HER ŞEY SABAH NAMAZIYLA BAŞLADI
30 yıllık hayır yolculuğunu SABAH'a anlatan Rafet Tatlı, "Her şey sabah namazıyla başladı. 30 yıl önceydi... İbadetimi yapmak için Eyüp Sultan Camii'ne gittim, kedi sesleri arasında secdeye eğildim. Namazı tamamladıktan sonra avluda kedileri aramaya başladım. Karınları çok aç gibiydi, marketten birkaç dilim salam alıp verdim. Yemeklerini bitirdikten sonra tıpkı teşekkür eder gibi etrafımda dolanmaya başladılar. O gün bugündür elimden geldiğince onlara bakmaya çalışıyorum" dedi.
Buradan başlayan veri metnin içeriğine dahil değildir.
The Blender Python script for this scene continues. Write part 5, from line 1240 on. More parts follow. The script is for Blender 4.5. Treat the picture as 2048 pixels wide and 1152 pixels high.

"ARTIK YEMEKLERLE BESLİYORUM"
Tatlı; "İstanbul'da özellikle de ormanlık bölgelerde terk edilmiş çok kedi köpek var. Hepsini beslemek çok zor oluyor. Ben de fabrikalarla, yemekhanelerle konuşuyorum. Arta kalan yiyecekleri toplayıp cami cemaatinin bağışladığı arabayla besleme yapıyorum. Su tankerleri koyup su ihtiyaçlarını karşılıyorum. Bana eski Eyüpsultan Valisi Osman Kaymak da çok yardımcı oluyordu." şeklinde konuştu.
"HAYVANLAR İÇİN AMELİYAT OLAMIYORUM"
Artık yaşlandığını belirten Tatlı; "Dizlerimde kireçlenme var. Doktorlar ameliyat olman gerekiyor diyor ama ben ameliyat olamıyorum. Eğer ameliyat olursam 2 ay evde yatmam gerekecek. Ameliyat olmam demek onlardan uzak kalmam demek. Onlar aç kalırsa ben nasıl tok yatarım."
Haber çalışmamız için Rafet Dede ile bir araya geldiğimizde arabasının içerisinde beyaz renkli, bitkin halde bir kedi vardı. Kedinin akıbetini sorduğumuzda "Yolda çöp kenarına atılmış bir poşetin içindeydi. Miyavlıyordu. Sesi duyup onu poşetten çıkardım. Veterinere teslim edeceğim. Ben görmeseydim son nefesini verirdi" yanıtını aldık.